Les Parisiennes: How the Women of Paris Lived, Loved, and Died Under Nazi Occupation

The Germans had not picked up all the young Parisiennes working for the resistance. Marie-France Geoffroy-Dechaume, now hiding out with her group in her small house on the coast, was actively engaged in planning night-time operations which involved laying mines or planting bombs both on railway lines and by roadsides in response to information they received about German manoeuvres, about what they were transporting and, crucially, about when they would be passing. She learned to make homemade bombs on the kitchen table and sometimes would bicycle around with gelignite strapped to her chest, having secretly fetched the ingredients from elsewhere, then brought them back to the house to assemble into a bomb, all the time looking to any German soldier every inch the innocent country girl.

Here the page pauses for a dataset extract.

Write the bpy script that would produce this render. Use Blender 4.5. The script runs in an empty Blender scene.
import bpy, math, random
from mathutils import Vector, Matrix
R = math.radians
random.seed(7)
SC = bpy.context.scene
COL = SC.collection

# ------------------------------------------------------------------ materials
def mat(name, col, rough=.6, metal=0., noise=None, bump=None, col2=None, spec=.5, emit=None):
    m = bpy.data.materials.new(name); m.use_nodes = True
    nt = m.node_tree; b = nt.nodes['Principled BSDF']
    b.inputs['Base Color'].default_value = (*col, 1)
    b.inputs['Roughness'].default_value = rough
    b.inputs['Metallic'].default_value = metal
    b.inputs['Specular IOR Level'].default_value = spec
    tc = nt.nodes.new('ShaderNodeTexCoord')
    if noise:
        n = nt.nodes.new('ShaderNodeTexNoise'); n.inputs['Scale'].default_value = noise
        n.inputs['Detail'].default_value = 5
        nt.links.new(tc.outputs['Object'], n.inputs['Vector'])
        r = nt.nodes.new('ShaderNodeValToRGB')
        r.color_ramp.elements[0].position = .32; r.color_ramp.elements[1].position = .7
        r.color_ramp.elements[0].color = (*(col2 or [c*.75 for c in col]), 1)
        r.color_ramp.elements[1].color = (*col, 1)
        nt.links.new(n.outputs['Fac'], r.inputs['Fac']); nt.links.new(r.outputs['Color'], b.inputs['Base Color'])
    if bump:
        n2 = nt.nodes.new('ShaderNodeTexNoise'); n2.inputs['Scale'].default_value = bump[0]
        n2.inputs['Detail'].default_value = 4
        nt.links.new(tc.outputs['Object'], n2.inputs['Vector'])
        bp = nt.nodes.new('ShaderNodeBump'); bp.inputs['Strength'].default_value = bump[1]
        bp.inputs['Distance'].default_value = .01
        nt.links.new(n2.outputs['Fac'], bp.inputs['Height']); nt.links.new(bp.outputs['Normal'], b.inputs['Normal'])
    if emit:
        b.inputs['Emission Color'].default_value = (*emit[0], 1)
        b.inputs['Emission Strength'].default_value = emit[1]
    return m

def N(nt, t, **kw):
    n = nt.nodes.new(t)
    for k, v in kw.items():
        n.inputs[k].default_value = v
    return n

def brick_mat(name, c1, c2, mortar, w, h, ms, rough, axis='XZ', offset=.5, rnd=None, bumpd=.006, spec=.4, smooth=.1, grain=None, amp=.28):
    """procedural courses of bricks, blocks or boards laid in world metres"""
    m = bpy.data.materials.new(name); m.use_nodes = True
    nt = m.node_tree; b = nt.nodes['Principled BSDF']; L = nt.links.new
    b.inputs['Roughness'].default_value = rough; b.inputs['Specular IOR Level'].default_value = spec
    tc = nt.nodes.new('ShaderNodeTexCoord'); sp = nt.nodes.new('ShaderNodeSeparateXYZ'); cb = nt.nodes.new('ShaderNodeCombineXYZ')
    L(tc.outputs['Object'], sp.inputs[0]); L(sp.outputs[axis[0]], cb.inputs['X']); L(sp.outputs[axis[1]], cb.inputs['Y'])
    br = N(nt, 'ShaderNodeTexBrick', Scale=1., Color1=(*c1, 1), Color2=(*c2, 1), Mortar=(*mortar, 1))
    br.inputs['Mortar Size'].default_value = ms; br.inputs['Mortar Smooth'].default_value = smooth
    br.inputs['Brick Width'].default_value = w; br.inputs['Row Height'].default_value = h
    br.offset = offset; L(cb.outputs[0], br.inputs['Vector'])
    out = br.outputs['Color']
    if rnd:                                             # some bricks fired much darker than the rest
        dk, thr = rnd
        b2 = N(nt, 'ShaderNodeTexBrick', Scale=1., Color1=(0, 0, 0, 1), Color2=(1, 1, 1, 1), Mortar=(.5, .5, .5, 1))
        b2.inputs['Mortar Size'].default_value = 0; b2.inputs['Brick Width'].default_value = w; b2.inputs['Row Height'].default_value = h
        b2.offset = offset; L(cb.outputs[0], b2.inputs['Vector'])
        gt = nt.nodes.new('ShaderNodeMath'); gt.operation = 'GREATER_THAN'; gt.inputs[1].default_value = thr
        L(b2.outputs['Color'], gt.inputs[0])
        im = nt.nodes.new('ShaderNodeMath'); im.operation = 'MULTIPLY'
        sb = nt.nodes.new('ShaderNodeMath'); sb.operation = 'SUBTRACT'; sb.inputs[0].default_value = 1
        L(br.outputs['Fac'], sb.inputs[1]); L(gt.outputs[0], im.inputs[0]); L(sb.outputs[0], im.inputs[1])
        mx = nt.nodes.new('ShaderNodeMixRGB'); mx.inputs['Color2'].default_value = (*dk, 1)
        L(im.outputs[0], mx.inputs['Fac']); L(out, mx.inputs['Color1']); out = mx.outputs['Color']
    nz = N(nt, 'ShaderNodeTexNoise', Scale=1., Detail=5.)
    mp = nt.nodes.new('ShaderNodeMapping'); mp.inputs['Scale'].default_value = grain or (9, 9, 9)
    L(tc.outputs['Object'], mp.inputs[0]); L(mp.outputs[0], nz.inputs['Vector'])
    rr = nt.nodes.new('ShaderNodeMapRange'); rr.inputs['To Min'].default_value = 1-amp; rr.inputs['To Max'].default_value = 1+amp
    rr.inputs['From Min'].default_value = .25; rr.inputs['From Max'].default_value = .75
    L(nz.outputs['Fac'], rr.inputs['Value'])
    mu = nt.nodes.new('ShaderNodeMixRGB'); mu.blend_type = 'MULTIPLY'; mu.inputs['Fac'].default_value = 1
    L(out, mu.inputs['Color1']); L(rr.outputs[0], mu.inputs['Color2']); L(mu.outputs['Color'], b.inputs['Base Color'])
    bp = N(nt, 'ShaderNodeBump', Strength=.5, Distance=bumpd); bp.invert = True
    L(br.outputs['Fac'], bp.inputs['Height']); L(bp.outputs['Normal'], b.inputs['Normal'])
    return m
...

As her daughter recalled, she rarely talked about these activities, but ‘I think she relished this role of looking or playing the innocent, knowing all the while that she had the means to blow the Boches sky high!’


The group planted their bombs under cover of night and, after months of inaction and waiting, there was a deep sense of satisfaction verging on euphoria when they saw their targets successfully blown up, a feeling that they were finally doing something positive to help their country.

Later, when it was clear that the Germans had been defeated, there were still small groups of German soldiers straggling along the country roads looking weary and defeated. Marie-France and her gang lay in wait and then ambushed some of these; the soldiers all too readily flung their arms in the air, shouting hopefully, ‘Camarade!’ She had been instructed to disarm rather than kill them and never forgot the look of humiliation on their faces – to be disarmed by a woman!

The Paris all these women had left behind was increasingly a place of terror, consumed by shortages and despair. In the spring and early summer of 1944, even though the Allied invasion was imminent, only a handful of trusted people knew the precise details. But the constant rumours of a coup to remove Hitler fed Nazi paranoia, and in January 1944 Helmuth von Moltke was arrested and sent to a special prison section at the Ravensbrück camp. He was treated reasonably well at first and got to know prisoners such as Carmen Mory, whom he described to his wife Freya as someone who ‘told splendid stories’ and was ‘a magnificent source of information for me’. Geneviève de Gaulle, during the time she was held in solitary confinement, was also aware of his presence there, but did not know why he was being held.* But the volatility in Paris of random shootings and reprisals intensified into terrifying chaos after 20 July, when the Claus von Stauffenberg plot to kill Hitler failed. As a result hundreds of conspirators and anti-Nazis, who had thrown in their lot with Hitler’s opponents, were now rooted out and punished.

And there were summary executions, on all sides, of those thought to have been betraying secrets or people. On 26 April, Violette Morris, the lesbian former athlete and collaborator, was gunned down at the wheel of her Traction Avant on a country road in Normandy with two other collaborators in the car as well as the collaborators’ two young children, all killed in a hail of bullets fired by members of the Maquis Surcouf. Violette was fifty-one and was thought to have been responsible for numerous infiltrations of SOE networks and other resistance groups.

Of course the fear and deprivation felt by women in the capital queuing for food were as nothing compared to the suffering experienced by those in Ravensbrück. Nonetheless, alongside the tension there was a genuine sense of hardship in Paris itself because most of the women there had no concept of how much worse it was for the women imprisoned in the camps. Violette Wassem, a young secretary who had worked in Paris throughout the war, said that after four years of Occupation the low point of deprivation came in 1944 when gas and electricity often failed.

As I was ‘Mécanographe’ [early electric-typewriter secretary] at that period, I worked during the night. In order to do that, I took the last underground at 9–10pm and returned by the first at 6–7am. We would be given a ‘casse-cro?te’ [snack] at midnight made of a dish of white beans boiled in water (eugh!) and this, for five or six weeks. The newspapers had only a page, perhaps a half. No white machine-paper, but an inferior pink sort … Altered or forged coupons were sold for a great price and to increase the value in weight of the bread coupons, for example, one of our employees was scratching out figures and drawing others all day long. I bought some for us, for my family in the countryside and even for a baker friend so as to satisfy his clients and his miller!